▶ _Written task_
Give back the full material, exactly as it reads.

** START **

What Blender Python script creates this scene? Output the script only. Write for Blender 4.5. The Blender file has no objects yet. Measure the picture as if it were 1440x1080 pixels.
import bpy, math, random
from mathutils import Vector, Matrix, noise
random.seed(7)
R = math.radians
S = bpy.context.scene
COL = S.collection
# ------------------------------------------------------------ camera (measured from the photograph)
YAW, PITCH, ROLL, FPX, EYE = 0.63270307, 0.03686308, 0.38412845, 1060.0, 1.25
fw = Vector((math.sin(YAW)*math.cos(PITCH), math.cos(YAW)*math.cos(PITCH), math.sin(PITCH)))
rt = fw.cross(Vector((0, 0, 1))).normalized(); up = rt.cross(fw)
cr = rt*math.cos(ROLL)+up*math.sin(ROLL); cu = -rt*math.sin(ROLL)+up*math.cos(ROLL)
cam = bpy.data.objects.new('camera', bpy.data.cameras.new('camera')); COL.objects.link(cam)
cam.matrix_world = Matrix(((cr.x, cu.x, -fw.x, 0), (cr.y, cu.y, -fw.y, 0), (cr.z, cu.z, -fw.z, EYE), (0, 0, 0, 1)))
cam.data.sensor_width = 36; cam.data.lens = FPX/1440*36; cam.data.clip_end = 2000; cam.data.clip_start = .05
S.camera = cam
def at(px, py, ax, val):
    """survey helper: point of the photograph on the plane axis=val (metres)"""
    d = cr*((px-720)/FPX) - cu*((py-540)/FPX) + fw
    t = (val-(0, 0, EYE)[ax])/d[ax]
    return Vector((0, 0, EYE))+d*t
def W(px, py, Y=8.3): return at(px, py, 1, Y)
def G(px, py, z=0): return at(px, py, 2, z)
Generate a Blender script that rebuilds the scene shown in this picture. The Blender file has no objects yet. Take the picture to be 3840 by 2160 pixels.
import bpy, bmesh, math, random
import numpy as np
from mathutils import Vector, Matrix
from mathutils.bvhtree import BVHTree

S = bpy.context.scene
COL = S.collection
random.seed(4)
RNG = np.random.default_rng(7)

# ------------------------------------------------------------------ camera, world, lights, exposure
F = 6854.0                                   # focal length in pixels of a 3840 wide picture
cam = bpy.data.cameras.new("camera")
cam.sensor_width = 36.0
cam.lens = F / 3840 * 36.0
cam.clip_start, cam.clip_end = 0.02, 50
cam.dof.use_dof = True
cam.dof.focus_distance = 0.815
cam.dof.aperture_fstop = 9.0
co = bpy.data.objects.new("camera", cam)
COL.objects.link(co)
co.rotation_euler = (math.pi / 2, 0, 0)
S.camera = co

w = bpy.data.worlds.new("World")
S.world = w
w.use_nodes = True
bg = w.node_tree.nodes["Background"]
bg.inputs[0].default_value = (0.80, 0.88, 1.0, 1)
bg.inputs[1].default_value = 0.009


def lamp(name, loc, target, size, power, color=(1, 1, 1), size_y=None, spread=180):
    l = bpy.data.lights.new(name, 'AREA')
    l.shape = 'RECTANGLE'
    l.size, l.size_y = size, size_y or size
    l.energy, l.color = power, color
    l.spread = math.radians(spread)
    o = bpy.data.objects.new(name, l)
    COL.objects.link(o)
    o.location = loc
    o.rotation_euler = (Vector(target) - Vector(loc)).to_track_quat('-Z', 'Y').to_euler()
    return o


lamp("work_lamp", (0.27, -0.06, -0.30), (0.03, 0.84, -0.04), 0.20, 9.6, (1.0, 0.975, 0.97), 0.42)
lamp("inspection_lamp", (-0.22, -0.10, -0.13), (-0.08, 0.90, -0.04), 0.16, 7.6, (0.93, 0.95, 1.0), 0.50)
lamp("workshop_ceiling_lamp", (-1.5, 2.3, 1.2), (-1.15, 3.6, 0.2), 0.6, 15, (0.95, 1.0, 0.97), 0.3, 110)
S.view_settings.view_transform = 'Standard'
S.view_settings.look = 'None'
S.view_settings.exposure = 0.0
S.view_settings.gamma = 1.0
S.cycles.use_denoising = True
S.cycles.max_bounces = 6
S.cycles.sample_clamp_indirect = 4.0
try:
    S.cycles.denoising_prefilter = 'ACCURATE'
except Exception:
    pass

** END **

▶ _The answer_
What Blender Python script creates this scene? Output the script only. Write for Blender 4.5. The Blender file has no objects yet. Measure the picture as if it were 1440x1080 pixels.
import bpy, math, random
from mathutils import Vector, Matrix, noise
random.seed(7)
R = math.radians
S = bpy.context.scene
COL = S.collection
# ------------------------------------------------------------ camera (measured from the photograph)
YAW, PITCH, ROLL, FPX, EYE = 0.63270307, 0.03686308, 0.38412845, 1060.0, 1.25
fw = Vector((math.sin(YAW)*math.cos(PITCH), math.cos(YAW)*math.cos(PITCH), math.sin(PITCH)))
rt = fw.cross(Vector((0, 0, 1))).normalized(); up = rt.cross(fw)
cr = rt*math.cos(ROLL)+up*math.sin(ROLL); cu = -rt*math.sin(ROLL)+up*math.cos(ROLL)
cam = bpy.data.objects.new('camera', bpy.data.cameras.new('camera')); COL.objects.link(cam)
cam.matrix_world = Matrix(((cr.x, cu.x, -fw.x, 0), (cr.y, cu.y, -fw.y, 0), (cr.z, cu.z, -fw.z, EYE), (0, 0, 0, 1)))
cam.data.sensor_width = 36; cam.data.lens = FPX/1440*36; cam.data.clip_end = 2000; cam.data.clip_start = .05
S.camera = cam
def at(px, py, ax, val):
    """survey helper: point of the photograph on the plane axis=val (metres)"""
    d = cr*((px-720)/FPX) - cu*((py-540)/FPX) + fw
    t = (val-(0, 0, EYE)[ax])/d[ax]
    return Vector((0, 0, EYE))+d*t
def W(px, py, Y=8.3): return at(px, py, 1, Y)
def G(px, py, z=0): return at(px, py, 2, z)
Generate a Blender script that rebuilds the scene shown in this picture. The Blender file has no objects yet. Take the picture to be 3840 by 2160 pixels.
import bpy, bmesh, math, random
import numpy as np
from mathutils import Vector, Matrix
from mathutils.bvhtree import BVHTree

S = bpy.context.scene
COL = S.collection
random.seed(4)
RNG = np.random.default_rng(7)

# ------------------------------------------------------------------ camera, world, lights, exposure
F = 6854.0                                   # focal length in pixels of a 3840 wide picture
cam = bpy.data.cameras.new("camera")
cam.sensor_width = 36.0
cam.lens = F / 3840 * 36.0
cam.clip_start, cam.clip_end = 0.02, 50
cam.dof.use_dof = True
cam.dof.focus_distance = 0.815
cam.dof.aperture_fstop = 9.0
co = bpy.data.objects.new("camera", cam)
COL.objects.link(co)
co.rotation_euler = (math.pi / 2, 0, 0)
S.camera = co

w = bpy.data.worlds.new("World")
S.world = w
w.use_nodes = True
bg = w.node_tree.nodes["Background"]
bg.inputs[0].default_value = (0.80, 0.88, 1.0, 1)
bg.inputs[1].default_value = 0.009


def lamp(name, loc, target, size, power, color=(1, 1, 1), size_y=None, spread=180):
    l = bpy.data.lights.new(name, 'AREA')
    l.shape = 'RECTANGLE'
    l.size, l.size_y = size, size_y or size
    l.energy, l.color = power, color
    l.spread = math.radians(spread)
    o = bpy.data.objects.new(name, l)
    COL.objects.link(o)
    o.location = loc
    o.rotation_euler = (Vector(target) - Vector(loc)).to_track_quat('-Z', 'Y').to_euler()
    return o


lamp("work_lamp", (0.27, -0.06, -0.30), (0.03, 0.84, -0.04), 0.20, 9.6, (1.0, 0.975, 0.97), 0.42)
lamp("inspection_lamp", (-0.22, -0.10, -0.13), (-0.08, 0.90, -0.04), 0.16, 7.6, (0.93, 0.95, 1.0), 0.50)
lamp("workshop_ceiling_lamp", (-1.5, 2.3, 1.2), (-1.15, 3.6, 0.2), 0.6, 15, (0.95, 1.0, 0.97), 0.3, 110)
S.view_settings.view_transform = 'Standard'
S.view_settings.look = 'None'
S.view_settings.exposure = 0.0
S.view_settings.gamma = 1.0
S.cycles.use_denoising = True
S.cycles.max_bounces = 6
S.cycles.sample_clamp_indirect = 4.0
try:
    S.cycles.denoising_prefilter = 'ACCURATE'
except Exception:
    pass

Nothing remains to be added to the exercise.